O estudo, contudo, contrasta com o destaque do jornal. Apesar de constar uma fala de Jordi Busquet, principal pesquisador do grupo, na matéria que abre espaço para tal inferência, a confusão entre real e virtual por parte dos jovens não foi abordado pelos pesquisadores catalães no texto originalmente publicado. De fato, a pesquisa conclui “que o desenvolvimento tecnológico corre paralelo ao nascimento de novos espaços e ideias sobre a vida em sociedade”.

A cultura nos dá as bases para nosso olhar sobre a realidade. Desde as estórias contadas oralmente temos uma influência do modo como percebemos a vida. O Realismo na literatura, por exemplo, foi uma reação à visão que o Romantismo engendrara (vide A mulher de 30 de Honoré de Balzac). É natural, portanto, que mudanças socioculturais influenciem nossa visão de mundo e, uma vez que os jovens estão mais próximos e receptivos a elas, são eles os primeiros a expressar as transformações decorrentes.

web_96O mundo acadêmico se debruça sobre esse processo evolutivo, com destaque para a busca do status paradigmático contemporâneo. Nele se encontram as discussões sobre a sociedade da informação, o ciberespaço, as TIC e as investigações de Zygmunt Bauman acerca de uma “liquidez” na modernidade (dos sistemas sociais aos vínculos pessoais).

O real, a representação, o virtual, a simulação etc. são conceitos discutidos desde o início do pensamento filosófico. Dentro do vasto escopo que ele nos oferece, a fenomenologia pode ser uma base interessante para pensarmos o mundo digital.
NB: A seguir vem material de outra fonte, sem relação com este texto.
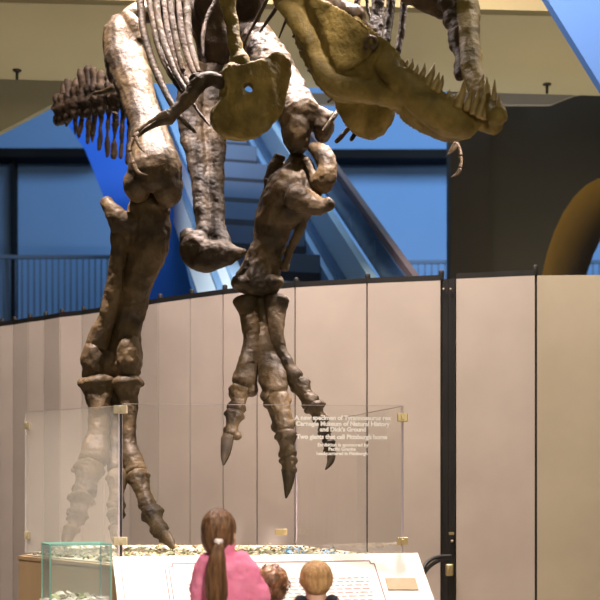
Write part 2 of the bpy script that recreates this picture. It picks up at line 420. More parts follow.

Por meio das ideias de Charles Sanders Peirce, por exemplo, os fenômenos que percebemos no mundo não são as coisas reais em si. Quando estamos em contato com um determinado objeto, estamos em contato com o efeito que ele causa em nossas mentes (por meio de nossos sentidos e da interpretação que fazemos do objeto). O objeto em si não acessamos, pois sua apreensão é mediada por seus signos e, mais especificamente, por aqueles que podemos acessar (podem existir outros modos de perceber um mesmo objeto para além dos cinco sentidos humanos, mas não os conhecemos).

Relembremos a provocação de René Magritte, “Ceci n’est pas une pipe” e ampliemos: nem com o cachimbo presente podemos conhecê-lo integralmente. Alguns objetos (como as ondas infravermelhas) conseguimos nos relacionar apenas devido a mecanismos de tradução que os tornam acessíveis à nossa percepção.

A mente, além de se relacionar com os signos das coisas, opera também segundo uma relação de signos (imagens mentais, ideias, lembranças etc.), pois o signo é algo que está no lugar de outro algo. A lembrança de uma música está no lugar da música ouvida em outro momento. Ao sentir um determinado odor, o efeito causado na mente, além da própria percepção do aroma, pode acionar uma cadeia de signos (memórias, imagens, sensações).

Consequentemente, a diferenciação entre mundo virtual e real deve ser relativizada. O universo digital e a convivência social por ele permitida pode igualmente causar efeitos em nossa mente, pois também opera por meio de signos. Cabe, por outro lado, pesquisar também sobre as diferentes qualidades sígnicas, seus processos e efeitos. Colocando de outra forma, há aspectos gerais e específicos na investigação acerca do mundo digital dentro de um complexo universo fenomenológico. 

Pensar o jovem de nossa era como um sujeito que transita em duas realidades paralelas seria, portanto, uma visão equivocada sobre ele, uma vez que esta “segunda realidade” seria também parte de uma realidade cultural geral na qual também residem outras “realidades” que afetam a percepção e o modo de vida contemporâneo.